### Description of the task
Repeat exactly the lines running from the first line of the data to the line containing "return float(Z[j, i])", both ends included, and nothing else; drop the pictures.

### Data segment
+ + + + + + +
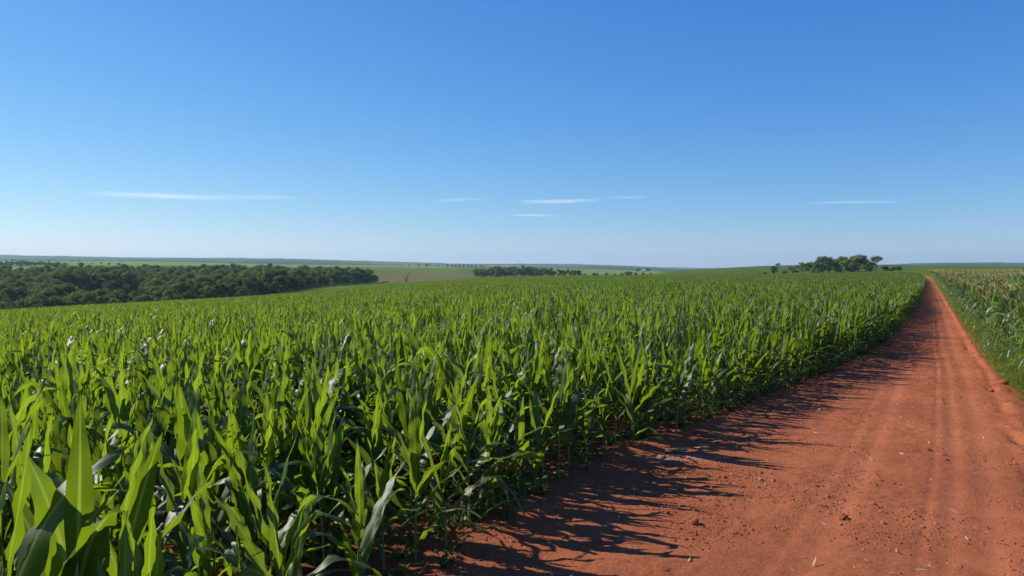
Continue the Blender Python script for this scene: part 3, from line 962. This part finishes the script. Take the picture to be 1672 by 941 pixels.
def lump(rng, name, mat, sub=2, flat=.65, rough=.35):
    import bmesh
    bm = bmesh.new(); bmesh.ops.create_icosphere(bm, subdivisions=sub, radius=1)
    s = rng.uniform(0, 100)
    for v in bm.verts:
        c = np.array(v.co)
        k = 1 + rough * 2 * (fbm(np.array([c[0] * 1.6 + s]), np.array([c[1] * 1.6 + c[2] * 2.1]), 3, 3)[0])
        v.co = (c[0] * k * rng.uniform(.95, 1.05), c[1] * k, c[2] * k * flat)
    me = bpy.data.meshes.new(name); bm.to_mesh(me); bm.free()
    me.materials.append(mat)
    return me


def road_z(x, y):
    X, Y, Z = ROAD
    j = int(np.argmin(np.abs(Y[:, 0] - y))); i = int(np.argmin(np.abs(X[j] - x)))
    return float(Z[j, i])


clods = [bpy.data.objects.new('clod', lump(GR, 'clod', M['clod'], 1)) for _ in range(4)] + [bpy.data.objects.new('clod', lump(GR, 'clod', M['stone'], 1))]
n = 42000
y = np.exp(RNG.uniform(math.log(3.5), math.log(26), n))
q = RNG.uniform(-.12, 1.12, n)
x = edge_left(y) + q * (edge_right(y) - edge_left(y))
dens = fbm(x / .8, y / .8, 23, 3) * 5 + .25 + .5 * (q < .12) + .5 * (q > .96)
k = RNG.random(n) < dens
x, y = x[k], y[k]; n = len(x)
cz = np.array([road_z(a, b) for a, b in zip(x, y)])
sz = .004 + .013 * RNG.random(n) ** 3 + .018 * (RNG.random(n) > .99)
pick = np.where(RNG.random(n) < .02, 4, RNG.integers(0, 4, n))
scatter('soil_crumbs', np.stack([x, y, cz], -1), RNG.uniform(0, 6.28, (n, 3)), sz, pick, clods, 'loose red soil crumbs and grit on the road', 'gravel')
bits = []
for _ in range(5):
    V, F, UV = leaf_mesh(GR, 1.0, .16, 1.45, 1.7, 0, (0, 0, .02), 6, 2, .8, 1.5)
    bits.append(bpy.data.objects.new('bit', new_mesh('bit', V, F, [M['dry_leaf']], UV)))
n = 1500
y = np.exp(RNG.uniform(math.log(3.5), math.log(30), n)); q = np.where(RNG.random(n) < .35, RNG.normal(0, .05, n), RNG.uniform(0, 1.1, n))
x = edge_left(y) + q * (edge_right(y) - edge_left(y))
k = RNG.random(n) < fbm(x / .9, y / .9, 29, 3) * 2 + .4
x, y = x[k], y[k]; n = len(x)
cz = np.array([road_z(a, b) for a, b in zip(x, y)])
scatter('dry_litter', np.stack([x, y, cz + .003], -1), np.stack([RNG.normal(0, .2, n), RNG.normal(0, .2, n), RNG.uniform(0, 6.28, n)], -1), RNG.uniform(.03, .10, n), RNG.integers(0, 5, n), bits, 'dry leaf shreds littering the road', 'litter')

# single things lying on the road
def lay_clod(px, py, s, label, mat='clod', nm='soil_clod'):
    x, y = ground_at(px, py)
    o = link(nm, lump(GR, nm, M[mat], 3, .7, .4), None, (x, y, road_z(x, y) + s * .35))
    o.scale = (s, s, s); o.rotation_euler = (0, 0, GR.uniform(0, 6))
    tag(o, label, 'clod', 'loose soil clods on the road')
lay_clod(1376, 853, .045, 'largest red soil clod lying in the open middle of the road')
lay_clod(1134, 864, .04, 'dark red soil clod beside the tips of the maize shadows')
lay_clod(1425, 832, .03, 'small red soil clod just behind the largest clod on the road')
lay_clod(1640, 633, .08, 'dark soil clod at the edge of the grass verge right of the road')
lay_clod(1618, 641, .05, 'small clod on the loose soil between road and grass verge')
x, y = ground_at(1118, 746)
V, F, UV = leaf_mesh(np.random.default_rng(3), .62, .10, 1.50, 1.62, .18, (0, 0, .02), 14, 4, .5, .9)
t = link('dry_leaf', new_mesh('dry_leaf', V, F, [M['dry_leaf']], UV), None, (x - .25, y, road_z(x, y) + .015))
tag(t, 'pale dry maize leaf lying flat at the road edge on a patch of pale dust', 'leaf')
V, F = tube([(0, 0, .02), (.25, -.03, .03), (.5, -.09, .02)], [.006, .007, .004], 6)
t = link('stick', new_mesh('stick', V, F, [M['stick']]), None, (x - .12, y - .09, road_z(x, y) + .01))
tag(t, 'thin dark stick lying beside the pale dry leaf at the road edge', 'stick')


# ------------------------------------------------------------------ trees
def tree_meshes(rng, h, spread, trunk_frac=.06, lobes=13, leaves=150, leaf=.36, flat=.7, umbrella=False):
    mb = MB()
    L = []
    cz = h * (.52 if not umbrella else .68)
    for i in range(lobes):
        a = rng.uniform(0, 6.28); rr = spread * math.sqrt(rng.uniform(.02, 1)) * .72
        up = rng.uniform(-1, 1) if not umbrella else rng.uniform(-.15, 1)
        z = cz + (h - cz) * .72 * up * (1 - .45 * (rr / spread) ** 2) if up > 0 else cz + (cz - h * trunk_frac) * up * .75
        s = spread * rng.uniform(.34, .52) * (1 - .25 * rr / spread)
        L.append((np.array([math.cos(a) * rr, math.sin(a) * rr, z]), s))
    import bmesh
    bm = bmesh.new(); bmesh.ops.create_icosphere(bm, subdivisions=1, radius=1)
    iv = [np.array(v.co) for v in bm.verts]; ifc = [tuple(v.index for v in f.verts) for f in bm.faces]; bm.free()
    for c, s in L:
        mb.add([c + v * s * .74 * np.array([1, 1, flat]) * rng.uniform(.85, 1.1) for v in iv], ifc)
        for _ in range(leaves):
            d = rng.normal(0, 1, 3); d /= np.linalg.norm(d)
            if d[2] < -.3 and rng.random() < .6: d[2] = -d[2]
            p = c + d * s * np.array([1, 1, flat]) * rng.uniform(.72, 1.12)
            n = d + rng.normal(0, .24, 3); n /= np.linalg.norm(n)
            a = np.cross(n, rng.normal(0, 1, 3)); a /= np.linalg.norm(a); b = np.cross(n, a)
            q = leaf * rng.uniform(.55, 1.25)
            mb.add([p - a * q, p - b * q * .6 + n * q * .15, p + a * q, p + b * q * .6 - n * q * .1], [(0, 1, 2, 3)])
    crown = mb.mesh('crown', [M['crown']], False)
    tb = MB()
    r0 = h * .024
    path = [(0, 0, -.4), (rng.normal(0, .1), rng.normal(0, .1), h * .2), (rng.normal(0, .25), rng.normal(0, .25), h * .5), (rng.normal(0, .3), rng.normal(0, .3), h * .72)]
    tb.add(*tube(path, [r0 * 1.5, r0, r0 * .75, r0 * .3], 8))
    for c, s in L[:8]:
        st = np.array(path[1]) * .4 + np.array(path[2]) * .6
        tb.add(*tube([st, (st + c) / 2 + rng.normal(0, .2, 3), c], [r0 * .5, r0 * .35, r0 * .12], 5))
    return tb.mesh('trunk', [M['bark']]), crown


TR = np.random.default_rng(33)
KINDS = [tree_meshes(TR, 11, 5.6), tree_meshes(TR, 12, 6.2, lobes=16), tree_meshes(TR, 10, 6.4, flat=.62), tree_meshes(TR, 12.5, 5.0, lobes=12), tree_meshes(TR, 9.5, 5.2, lobes=10)]
UMB = [tree_meshes(TR, 14, 6.0, .40, 15, 85, .40, .6, True), tree_meshes(TR, 14, 8.0, .08, 24, 150, .40), tree_meshes(TR, 13, 7.4, .05, 22, 150, .40, .8)]
BUSH = [tree_meshes(TR, 5, 4.2, .02, 12, 70, .4, .75), tree_meshes(TR, 4, 4.6, .02, 12, 70, .4, .7)]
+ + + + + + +
### Exercise response
Continue the Blender Python script for this scene: part 3, from line 962. This part finishes the script. Take the picture to be 1672 by 941 pixels.
def lump(rng, name, mat, sub=2, flat=.65, rough=.35):
    import bmesh
    bm = bmesh.new(); bmesh.ops.create_icosphere(bm, subdivisions=sub, radius=1)
    s = rng.uniform(0, 100)
    for v in bm.verts:
        c = np.array(v.co)
        k = 1 + rough * 2 * (fbm(np.array([c[0] * 1.6 + s]), np.array([c[1] * 1.6 + c[2] * 2.1]), 3, 3)[0])
        v.co = (c[0] * k * rng.uniform(.95, 1.05), c[1] * k, c[2] * k * flat)
    me = bpy.data.meshes.new(name); bm.to_mesh(me); bm.free()
    me.materials.append(mat)
    return me


def road_z(x, y):
    X, Y, Z = ROAD
    j = int(np.argmin(np.abs(Y[:, 0] - y))); i = int(np.argmin(np.abs(X[j] - x)))
    return float(Z[j, i])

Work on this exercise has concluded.